Photon-neutrino interaction in theta-exact covariant noncommutative model: Phenomenology and Quantum properties*

TL;DR

This paper develops a covariant noncommutative model for photon-neutrino interactions, deriving constraints on the noncommutative scale and analyzing quantum properties like neutrino dispersion, with implications for superluminal propagation.

Contribution

It introduces a theta-exact covariant noncommutative model and provides a detailed analysis of neutrino quantum properties and phenomenology, including constraints and dispersion relations.

Findings

Constraints on noncommutative scale from neutrino processes

Neutrino two-point function with UV/IR mixing decoupling

Modified neutrino dispersion relations allowing superluminal speeds

Abstract

We construct the theta-exact covariant noncommutative (NC) model and obtain various closed constraints on the NC scale (Lambda_NC) from inelastic neutrino-nucleon scatterings (nu N -> nu+X), from plasmon decay into neutrino pair (gamma_pl -> bar nu + nu), from the BBN nucleosynthesis and from the reheating phase after inflation, respectively.
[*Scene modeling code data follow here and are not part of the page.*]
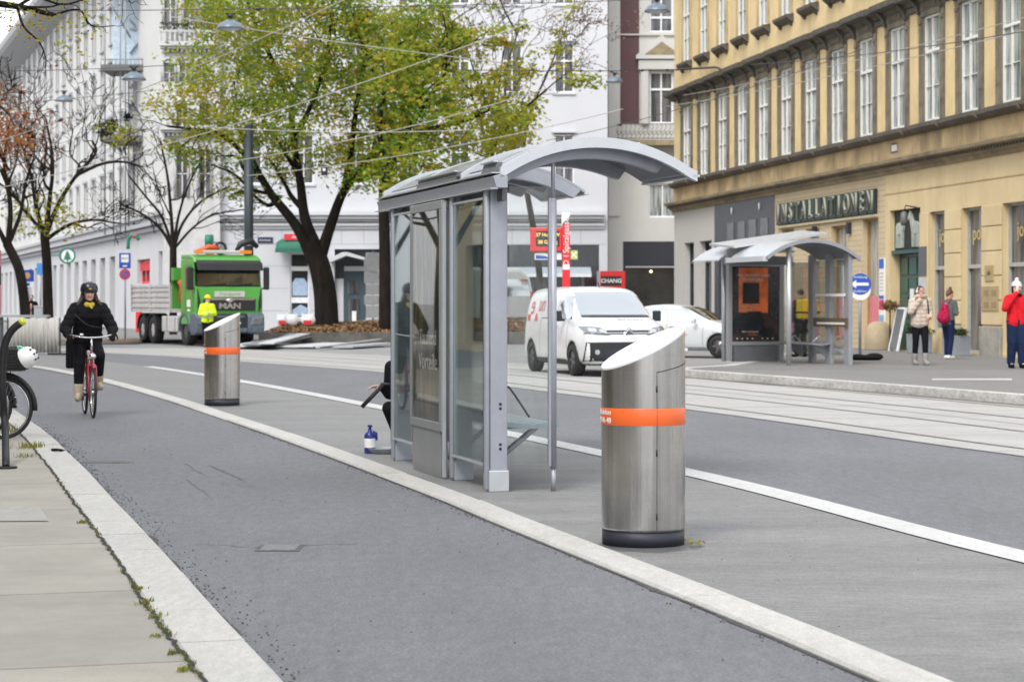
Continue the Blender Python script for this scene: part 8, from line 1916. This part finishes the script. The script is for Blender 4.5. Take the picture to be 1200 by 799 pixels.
t = thing('hanging_basket', 'round brown dried plant ball beside the green door', 'plant', on_yb(26.6, .3, 1.42), ryb); leaves('dry_plant', [(V(0, 0, .0), .22)], 700, .04, [M('dry_brown', (.16, .08, .05), .9), L_ol], [5, 1], R, t); mb = MB(); mb.tube([(0, 0, -1.27), (0, 0, 0)], .02, 6); mb.build('stem', m_bark, t)
t = thing('doormat_bag', 'flat black sack lying on the pavement behind the opposite shelter', 'sack', (GX(1015, 49.5), 49.5, .146)); mb = MB(); mb.ell((0, 0, .06), (.40, .25, .07)); mb.ell((.2, .05, .08), (.22, .2, .09)); mb.ell((-.2, 0, .07), (.2, .18, .08)); remesh(mb, 'sack', m_cblk2, .02, t, 2)
# ---- left edge: bike stand, parked bicycle, helmet
m_tip = M('tip_yellow', (.6, .62, .05), .5)
t = thing('bike_stand', 'bent black tubular stand with a yellow tip at the left edge', 'bike stand', (0, 0, 0)); pts = spline([G(7, 548, .05), P(6, 500, 19.2), P(3, 460, 19.2), P(3, 425, 19.2), P(7, 400, 19.2), P(15, 386, 19.2), P(24, 378.5, 19.2)], 5)
mb = MB(); mb.tube(pts, .034, 12); mb.build('tube', m_bblk, t); mb = MB(); d = (pts[-1]-pts[-2]).normalized(); mb.cyl(pts[-1], pts[-1]+d*.045, .036, 12); mb.build('yellow_tip', m_tip, t); mb = MB(); mb.lathe([(0, 0), (.10, 0), (.10, .012), (0, .012)], 16, tuple(G(7, 548, .05))); mb.build('foot_plate', m_bblk, t)
b2 = bicycle('black bicycle with rear basket parked at the left edge behind the bike stand', (-5.62-.37, 22.4, .045), math.radians(-96), m_bblk, basket=True)
b3 = bicycle('second dark bicycle mostly outside the left edge', (-6.35, 22.95, .045), math.radians(-94), m_bblk)
t = thing('bicycle_helmet', 'white bicycle helmet with a mint green pad hanging from the bicycle basket', 'helmet', P(31, 419, 21.7), math.radians(15))
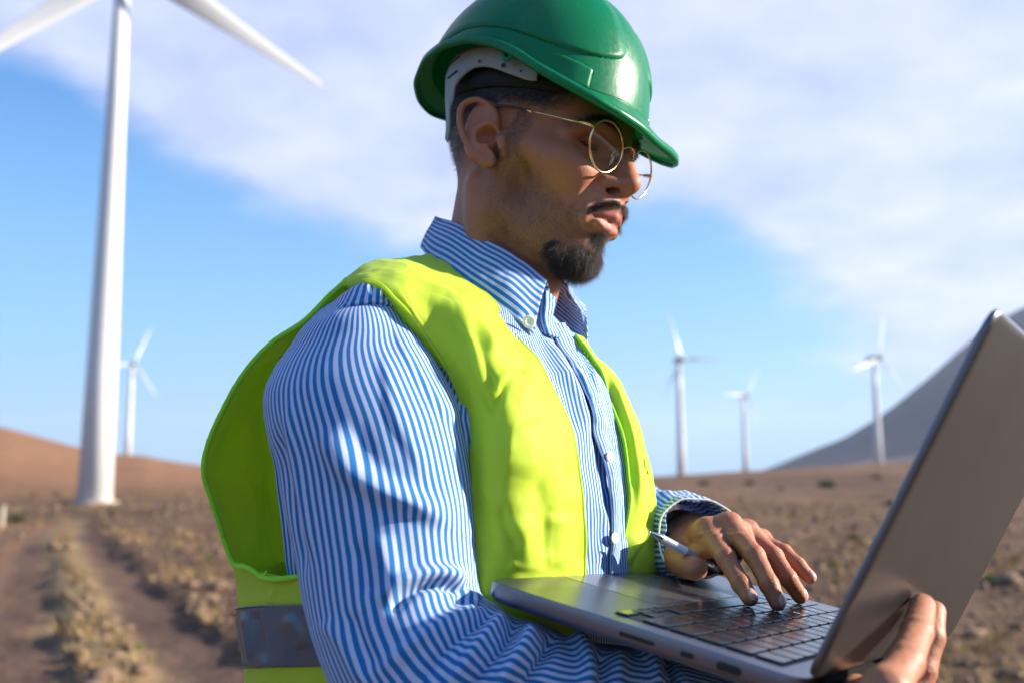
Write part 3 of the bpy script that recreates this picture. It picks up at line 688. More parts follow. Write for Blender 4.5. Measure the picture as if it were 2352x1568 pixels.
def build_hair():
    V, Q, A = HV, HQ, HA; Nn = vnormals(V, Q); x, y, z = V.T; ay = np.abs(y)
    n1 = fbm(V / 7.0, 3, 11)
    up = np.array([0, 0, 1.0])
    def put(name, dens, n, dir_fn, lmin, lmax, r, curl=.08, off=0.0, bendv=None):
        p, nn = surf_samples(V, Q, Nn, dens, n); d = dir_fn(p, nn) + rng.normal(0, .22, (n, 3)); d /= np.linalg.norm(d, axis=1, keepdims=True)
        L = rng.uniform(lmin, lmax, n)
        d2 = d @ (HM.T * 1000 / .9572); b = None
        if bendv is not None: b = np.array(bendv) @ (HM.T * 1000 / .9572) * np.ones((n, 1)) + rng.normal(0, .25, (n, 3))
        return strands(name, hw(p + nn * off), d2, L * .001, r, M_HAIR, person, curl, b)
    # goatee
    top = np.interp(x, [50, 62, 76, 86, 93, 106], [-86, -83, -86, -86, -78, -72]); xb = np.interp(z, [-130, -112, -100, -80, -60], [63, 59, 56, 58, 60])
    g = smooth01(top - z + 3.5 * n1, -3, 8) * smooth01(x - xb + 3 * n1, -4, 10) * smooth01(z, -128, -120)
    soul = np.exp(-((ay / 7.5) ** 2 + ((z + 74) / 4.5) ** 2)) * (x > 84) * 1.3
    g = np.maximum(g * np.where((z > -86) & (x > 84) & (ay > 5), .45, 1), soul)
    A['dark'][:] = np.maximum(A['dark'], smooth01(g, .3, 1.0) * .62)
    put('beard', g, 13000, lambda p, nn: nn * 1.0 + np.array([-.15, 0, -.8]), 3, 9.5, .00007, .10, 0, (-.3, 0, -.4))
    # moustache
    mz = np.interp(ay, [0, 6, 12, 20, 27, 31], [-39.5, -39, -40.5, -45, -52, -57]); hwid = np.interp(ay, [0, 3, 10, 20, 28, 31], [1.2, 2.2, 2.9, 2.6, 1.8, .6])
    ms = smooth01(hwid - np.abs(z - mz) + .6 * n1, -1.2, .8) * (x > 78) * (ay < 31)
    A['dark'][:] = np.maximum(A['dark'], ms * .45)
    put('moustache', ms, 2400, lambda p, nn: nn * .7 + np.stack([-.25 * np.ones(len(p)), .75 * np.sign(p[:, 1]), -.65 * np.ones(len(p))], -1), 3.5, 7.5, .00007, .06, -.3)
    # eyebrows
    for q in (-1, 1):
        t = np.clip((ay - 12) / 40, 0, 1); bz = 25.5 + 7 * np.sin(t * 2.6) - 6 * t ** 2; bw = np.interp(t, [0, .1, .6, 1], [3.2, 3.8, 2.8, .8])
        m = smooth01(bw - np.abs(z - bz), -.8, .8) * (x > 60) * (ay > 10) * (ay < 53) * (y * q > 0)
        A['dark'][:] = np.maximum(A['dark'], m * .6)
        put('eyebrow', m, 1300, lambda p, nn: nn * .35 + np.stack([-.55 * np.ones(len(p)), .9 * q * np.ones(len(p)), .15 * np.ones(len(p))], -1), 4, 8, .00007, .04)
        # lashes
        b = cr_spline([(80.5, q * 21, 8.5), (83.2, q * 29, 6.4), (80.6, q * 38, 6.6), (71.5, q * 46.5, 10.2)], 90); b = b[rng.integers(0, 90, 160)]
        d = np.stack([.85 + 0 * b[:, 0], q * .35 * np.ones(160), -.45 + 0 * b[:, 0]], -1) + rng.normal(0, .12, (160, 3)); d /= np.linalg.norm(d, axis=1, keepdims=True)
        strands('eyelashes', hw(b), d @ (HM.T * 1000 / .9572), rng.uniform(.005, .008, 160), .00012, M_HAIR, person, .02, np.array([[0, 0, .45]]) * np.ones((160, 3)))
    # short cropped hair at the temples and nape, fading downwards
    hd = np.clip(A['shave'] * 1.4 * smooth01(z, -30, 40) + A['dark'] * (z > 20) * 1.2, 0, 1) * (ay < 79) * (z < 70)
    put('cropped_hair', hd, 20000, lambda p, nn: nn * .6 + np.array([-.7, 0, -.55]), 1.6, 5, .00006, .03)
    sb = A['shave'] * (z < 40) * (x > -10) * smooth01(x, -10, 10)
    put('stubble', sb, 22000, lambda p, nn: nn * .5 + np.array([.15, 0, -.9]), .7, 1.7, .000055, .0)
    # upper lash line
    for q in (-1, 1):
        b = cr_spline([(80.5, q * 20.5, 8.5), (83, q * 29, 6.2), (80.5, q * 38, 6.4), (71.3, q * 46.6, 10.2)], 60)
        d = np.min(np.linalg.norm(V[:, None] - b[None, ::4], axis=2), 1) if False else None
        sel = np.where((x > 70) & (ay > 17) & (ay < 50) & (np.abs(z - 8) < 9) & (y * q > 0))[0]
        dd = np.min(np.linalg.norm(V[sel][:, None] - b[None, ::3], axis=2), 1)
        A['dark'][sel] = np.maximum(A['dark'][sel], np.exp(-(dd / 1.8) ** 2) * .9)
build_hair()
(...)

We have have found neutrino two-point function in a closed form. It shows decoupling of the UV divergent term from softened UV/IR mixing term and from the finite terms as well. We show that problematic UV divergent and UV/IR mixing terms vanish for a certain choice of the noncommutative parameter theta which preserves unitarity. We find non-perturbative modifications of the neutrino dispersion relations which are assymptotically independent of the scale of noncommutativity in both the low and high energy limits and may allow superluminal propagation.